A faca é espelho onde se reflete a própria negritude: “espelho mesmo, acessível para nos observarmos, era apenas o espelho d’água dos rios com seu líquido escuro e ferruginoso, onde nos víamos negras num espelho também negro, talvez criado exatamente para nos descobrirmos. Do espelho cintilante da faca de cabo de marfim também não esquecia, afinal, nele havia vislumbrado nossos rostos para num átimo ver a lâmina inflexível fazer cair uma língua com os sons que poderiam ser produzidos por ela”.

Um espelho que é ao mesmo tempo uma máquina de corte, de corte da língua e mais, e imersão numa voz do interdito e do inominável. Nas palavras de Belonísia: “não me furtava a dizer o que faria muitos correrem, temendo a virulência de uma língua. Eram palavras repetidas por minha voz deformada, estranha, carregada de rancor por muitas coisas, e que só fez crescer ao longo dos anos.”

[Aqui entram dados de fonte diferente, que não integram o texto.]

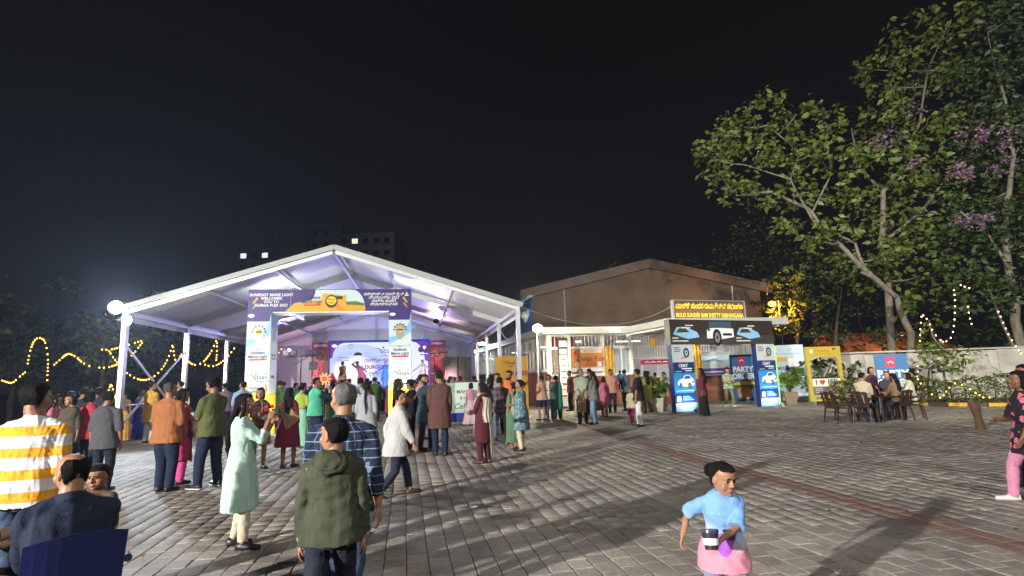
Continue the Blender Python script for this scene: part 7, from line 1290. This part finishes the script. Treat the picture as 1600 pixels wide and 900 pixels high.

Se a língua desempenha uma função, diria, aglutinante, centrípeta, tradutória, a faca, o centrífugo do corte. Ou melhor, o comum, seu corte.

O corte aqui é mais, faz mais, produz uma ferida, ou melhor, a deixa exposta, porque no limite ela sempre existiu, sempre esteve lá.

Mas é dela mesma, da ferida, do corte, que se conceberá outras leituras do que são, do que eram, do que têm sido, do que podem ser, porque se “uma havia amputado a língua, a outra tido um corte profundo, mas estava longe de perdê-la”.

Para se falar uma voz que não tem voz, será necessário sangrar a língua corrente, cotidiana, usual, o interpretante final do racismo, base ideológica da escravidão e de seu genocídio. Sangrar pra dizer mais, com mais, sobre mais. Ver mais, sentir mais, ser mais. Ser outro.

Trata-se de um novo tipo de relação mediada pela invenção de uma nova linguagem. Para ser mais preciso, invenção de novas semioses, de relações que não são só linguísticas. Relações que não são só humanas, são também técnicas, mercantis, mas que se articulam aos sentidos da terra, ao barulho dos bichos, aos ruídos dos corpos, aos delírios dos rios e das matas.

Enfim, uma outra perspectiva rumo a um outro interpretante.

Campina grande, 27 de novembro de 2020.